(Record excerpts)
# # # # # # #
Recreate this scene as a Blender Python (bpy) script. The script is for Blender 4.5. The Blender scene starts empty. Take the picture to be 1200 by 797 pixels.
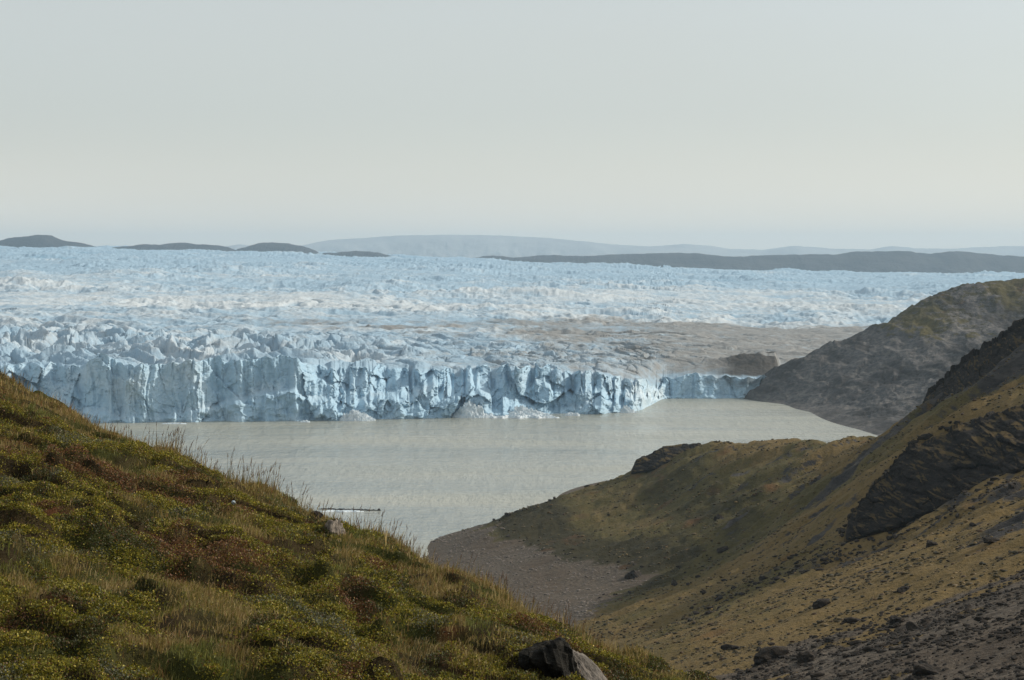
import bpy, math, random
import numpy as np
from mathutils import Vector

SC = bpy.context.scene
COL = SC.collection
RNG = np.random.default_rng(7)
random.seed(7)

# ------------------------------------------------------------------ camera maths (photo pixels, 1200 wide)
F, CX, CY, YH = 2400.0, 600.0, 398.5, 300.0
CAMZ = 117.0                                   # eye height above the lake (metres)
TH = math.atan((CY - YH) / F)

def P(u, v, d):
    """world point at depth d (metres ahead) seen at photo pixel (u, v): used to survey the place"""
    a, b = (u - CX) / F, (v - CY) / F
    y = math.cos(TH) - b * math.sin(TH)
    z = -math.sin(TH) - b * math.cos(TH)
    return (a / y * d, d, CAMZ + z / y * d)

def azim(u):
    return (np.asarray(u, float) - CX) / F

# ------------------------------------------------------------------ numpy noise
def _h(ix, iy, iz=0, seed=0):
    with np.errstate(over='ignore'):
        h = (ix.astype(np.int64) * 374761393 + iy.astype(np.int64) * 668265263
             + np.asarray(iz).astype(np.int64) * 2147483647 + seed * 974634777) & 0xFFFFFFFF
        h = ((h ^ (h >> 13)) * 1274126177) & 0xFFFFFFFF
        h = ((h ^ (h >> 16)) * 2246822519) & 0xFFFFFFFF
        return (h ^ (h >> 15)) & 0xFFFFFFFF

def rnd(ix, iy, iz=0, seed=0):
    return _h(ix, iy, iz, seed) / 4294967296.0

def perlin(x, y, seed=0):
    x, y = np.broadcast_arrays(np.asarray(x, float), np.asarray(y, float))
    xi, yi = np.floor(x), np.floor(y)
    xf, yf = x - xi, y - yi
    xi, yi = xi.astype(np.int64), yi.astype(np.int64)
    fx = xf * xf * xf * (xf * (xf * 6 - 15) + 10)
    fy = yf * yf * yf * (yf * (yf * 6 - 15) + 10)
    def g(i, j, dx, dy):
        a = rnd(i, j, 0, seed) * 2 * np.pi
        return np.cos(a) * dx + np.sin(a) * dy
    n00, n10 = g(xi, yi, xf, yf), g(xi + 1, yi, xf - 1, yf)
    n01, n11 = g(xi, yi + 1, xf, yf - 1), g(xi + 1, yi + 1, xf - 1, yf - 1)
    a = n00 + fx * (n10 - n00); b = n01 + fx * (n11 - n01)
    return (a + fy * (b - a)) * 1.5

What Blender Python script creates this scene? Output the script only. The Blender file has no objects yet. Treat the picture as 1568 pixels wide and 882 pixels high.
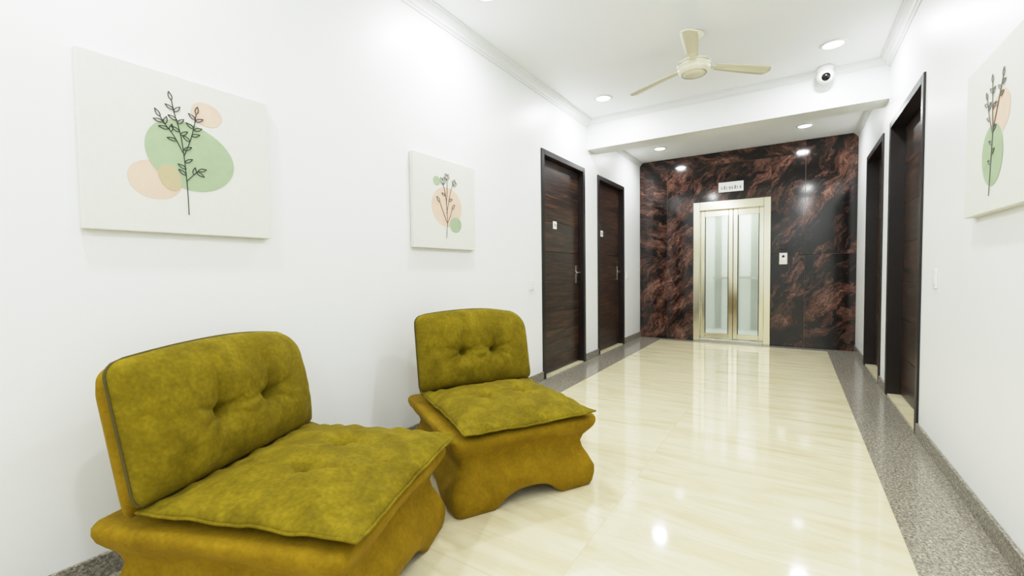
# # # # # # #
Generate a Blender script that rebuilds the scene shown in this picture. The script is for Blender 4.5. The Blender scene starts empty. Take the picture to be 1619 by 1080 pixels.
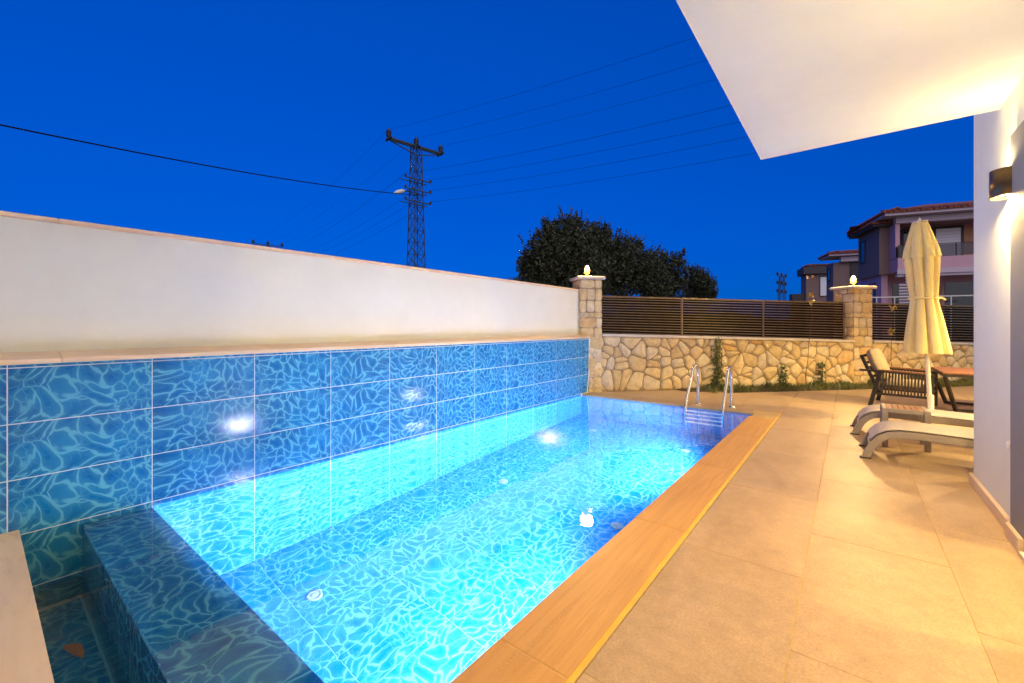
# # # # # # #
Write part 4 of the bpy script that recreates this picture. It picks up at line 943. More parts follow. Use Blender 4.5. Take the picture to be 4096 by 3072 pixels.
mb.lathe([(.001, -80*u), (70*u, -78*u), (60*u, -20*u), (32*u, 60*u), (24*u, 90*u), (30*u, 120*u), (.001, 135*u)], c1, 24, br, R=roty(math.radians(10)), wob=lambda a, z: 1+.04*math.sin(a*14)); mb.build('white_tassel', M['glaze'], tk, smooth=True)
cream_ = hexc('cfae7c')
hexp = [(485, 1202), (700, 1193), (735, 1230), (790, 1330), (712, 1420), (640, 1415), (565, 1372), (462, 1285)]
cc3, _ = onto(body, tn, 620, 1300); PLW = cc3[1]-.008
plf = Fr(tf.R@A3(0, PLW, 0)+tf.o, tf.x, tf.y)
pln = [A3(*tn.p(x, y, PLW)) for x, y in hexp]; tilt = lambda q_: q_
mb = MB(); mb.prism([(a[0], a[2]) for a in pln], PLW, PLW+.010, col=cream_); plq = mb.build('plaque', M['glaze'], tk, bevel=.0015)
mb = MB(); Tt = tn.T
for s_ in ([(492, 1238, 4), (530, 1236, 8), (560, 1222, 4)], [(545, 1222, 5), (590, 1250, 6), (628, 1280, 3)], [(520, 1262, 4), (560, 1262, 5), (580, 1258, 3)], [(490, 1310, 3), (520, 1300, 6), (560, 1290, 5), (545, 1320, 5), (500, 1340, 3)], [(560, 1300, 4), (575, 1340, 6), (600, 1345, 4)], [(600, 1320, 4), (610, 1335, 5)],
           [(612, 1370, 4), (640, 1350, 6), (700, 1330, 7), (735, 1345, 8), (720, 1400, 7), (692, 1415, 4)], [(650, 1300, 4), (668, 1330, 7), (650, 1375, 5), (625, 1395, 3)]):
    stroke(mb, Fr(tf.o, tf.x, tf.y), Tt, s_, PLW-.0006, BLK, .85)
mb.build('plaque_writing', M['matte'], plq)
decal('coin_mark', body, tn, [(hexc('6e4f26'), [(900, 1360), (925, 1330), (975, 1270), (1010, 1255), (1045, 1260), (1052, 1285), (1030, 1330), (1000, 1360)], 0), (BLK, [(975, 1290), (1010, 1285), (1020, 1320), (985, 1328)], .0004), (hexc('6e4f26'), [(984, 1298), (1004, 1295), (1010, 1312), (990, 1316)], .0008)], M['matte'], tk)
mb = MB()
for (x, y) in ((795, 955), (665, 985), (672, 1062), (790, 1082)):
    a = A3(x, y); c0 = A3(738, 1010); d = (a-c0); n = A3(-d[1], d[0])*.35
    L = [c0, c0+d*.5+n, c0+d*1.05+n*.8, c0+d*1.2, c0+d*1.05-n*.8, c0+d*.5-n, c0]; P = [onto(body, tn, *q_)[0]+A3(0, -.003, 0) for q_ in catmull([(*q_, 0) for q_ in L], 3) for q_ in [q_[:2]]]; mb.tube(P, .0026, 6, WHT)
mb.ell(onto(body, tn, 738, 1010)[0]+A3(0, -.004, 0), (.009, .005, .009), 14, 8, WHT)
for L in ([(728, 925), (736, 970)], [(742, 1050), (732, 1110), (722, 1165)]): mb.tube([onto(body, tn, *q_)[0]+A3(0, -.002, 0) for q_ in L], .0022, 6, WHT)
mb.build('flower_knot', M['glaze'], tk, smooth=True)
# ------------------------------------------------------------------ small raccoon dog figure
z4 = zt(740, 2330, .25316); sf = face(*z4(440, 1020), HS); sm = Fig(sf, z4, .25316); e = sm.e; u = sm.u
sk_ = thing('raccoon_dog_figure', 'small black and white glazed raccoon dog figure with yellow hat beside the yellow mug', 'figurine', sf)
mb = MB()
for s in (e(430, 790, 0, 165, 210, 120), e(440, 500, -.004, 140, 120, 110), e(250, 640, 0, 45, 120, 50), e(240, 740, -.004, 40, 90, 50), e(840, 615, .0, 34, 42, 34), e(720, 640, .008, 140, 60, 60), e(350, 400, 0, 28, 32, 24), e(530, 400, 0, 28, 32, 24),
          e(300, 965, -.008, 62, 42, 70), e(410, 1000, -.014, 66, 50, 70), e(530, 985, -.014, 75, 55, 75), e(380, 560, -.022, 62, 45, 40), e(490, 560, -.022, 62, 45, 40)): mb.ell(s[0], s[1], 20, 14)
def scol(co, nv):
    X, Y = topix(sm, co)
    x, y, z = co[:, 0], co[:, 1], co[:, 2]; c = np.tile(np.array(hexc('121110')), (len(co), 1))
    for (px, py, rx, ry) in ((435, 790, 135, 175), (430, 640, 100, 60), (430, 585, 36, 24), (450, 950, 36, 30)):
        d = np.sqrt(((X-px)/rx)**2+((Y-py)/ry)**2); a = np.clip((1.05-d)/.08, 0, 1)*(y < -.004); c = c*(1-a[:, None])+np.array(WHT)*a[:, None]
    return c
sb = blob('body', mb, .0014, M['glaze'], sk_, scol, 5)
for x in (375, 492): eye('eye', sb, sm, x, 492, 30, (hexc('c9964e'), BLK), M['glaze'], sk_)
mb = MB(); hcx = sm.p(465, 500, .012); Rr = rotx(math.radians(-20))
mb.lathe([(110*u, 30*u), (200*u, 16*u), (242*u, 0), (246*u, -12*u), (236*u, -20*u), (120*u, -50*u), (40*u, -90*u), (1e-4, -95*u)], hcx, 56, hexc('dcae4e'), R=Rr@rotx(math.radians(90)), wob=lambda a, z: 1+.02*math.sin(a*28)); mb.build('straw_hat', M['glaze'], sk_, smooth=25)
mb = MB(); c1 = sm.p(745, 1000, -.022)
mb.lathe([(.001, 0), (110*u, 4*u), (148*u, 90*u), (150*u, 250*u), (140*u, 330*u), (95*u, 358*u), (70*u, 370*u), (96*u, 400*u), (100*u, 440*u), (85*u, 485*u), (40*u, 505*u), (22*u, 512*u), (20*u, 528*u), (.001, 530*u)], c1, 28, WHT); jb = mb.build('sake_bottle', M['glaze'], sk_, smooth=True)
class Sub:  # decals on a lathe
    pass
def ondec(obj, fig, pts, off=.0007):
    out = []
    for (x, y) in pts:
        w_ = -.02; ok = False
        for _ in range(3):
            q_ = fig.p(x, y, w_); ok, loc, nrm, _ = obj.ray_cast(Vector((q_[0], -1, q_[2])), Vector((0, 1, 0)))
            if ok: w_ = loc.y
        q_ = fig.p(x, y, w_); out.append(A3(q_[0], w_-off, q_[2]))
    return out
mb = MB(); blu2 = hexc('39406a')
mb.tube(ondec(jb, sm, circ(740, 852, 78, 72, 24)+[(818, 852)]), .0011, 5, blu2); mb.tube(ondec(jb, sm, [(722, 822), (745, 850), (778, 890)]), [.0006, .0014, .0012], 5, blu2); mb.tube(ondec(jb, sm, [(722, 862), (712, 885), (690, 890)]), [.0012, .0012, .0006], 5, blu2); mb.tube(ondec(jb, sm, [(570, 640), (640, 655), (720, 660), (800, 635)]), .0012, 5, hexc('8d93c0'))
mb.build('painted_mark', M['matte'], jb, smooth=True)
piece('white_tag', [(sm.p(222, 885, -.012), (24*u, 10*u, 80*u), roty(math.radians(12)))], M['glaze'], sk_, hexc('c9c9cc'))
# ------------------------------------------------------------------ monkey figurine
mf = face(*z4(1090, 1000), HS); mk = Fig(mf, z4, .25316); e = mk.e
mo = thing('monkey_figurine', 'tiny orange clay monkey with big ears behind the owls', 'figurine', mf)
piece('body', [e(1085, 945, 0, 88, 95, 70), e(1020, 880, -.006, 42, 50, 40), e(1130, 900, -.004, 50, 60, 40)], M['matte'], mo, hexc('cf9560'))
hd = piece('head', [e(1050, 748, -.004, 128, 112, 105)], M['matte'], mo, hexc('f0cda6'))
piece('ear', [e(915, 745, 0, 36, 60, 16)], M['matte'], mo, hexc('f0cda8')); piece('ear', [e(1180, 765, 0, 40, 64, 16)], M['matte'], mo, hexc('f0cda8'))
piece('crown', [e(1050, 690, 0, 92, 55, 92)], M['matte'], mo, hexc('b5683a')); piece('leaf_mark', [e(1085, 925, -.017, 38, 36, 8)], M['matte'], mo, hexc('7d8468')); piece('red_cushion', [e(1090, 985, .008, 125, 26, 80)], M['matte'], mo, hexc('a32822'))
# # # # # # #
(Exercise prompt) Beginning at the line above that contains "Recreate this scene", repeat each line exactly through the one that contains "random.seed(7)", and leave out the pictures.

(Expected output)
Recreate this scene as a Blender Python (bpy) script. The script is for Blender 4.5. The Blender scene starts empty. Take the picture to be 1200 by 797 pixels.
import bpy, math, random
import numpy as np
from mathutils import Vector

SC = bpy.context.scene
COL = SC.collection
RNG = np.random.default_rng(7)
random.seed(7)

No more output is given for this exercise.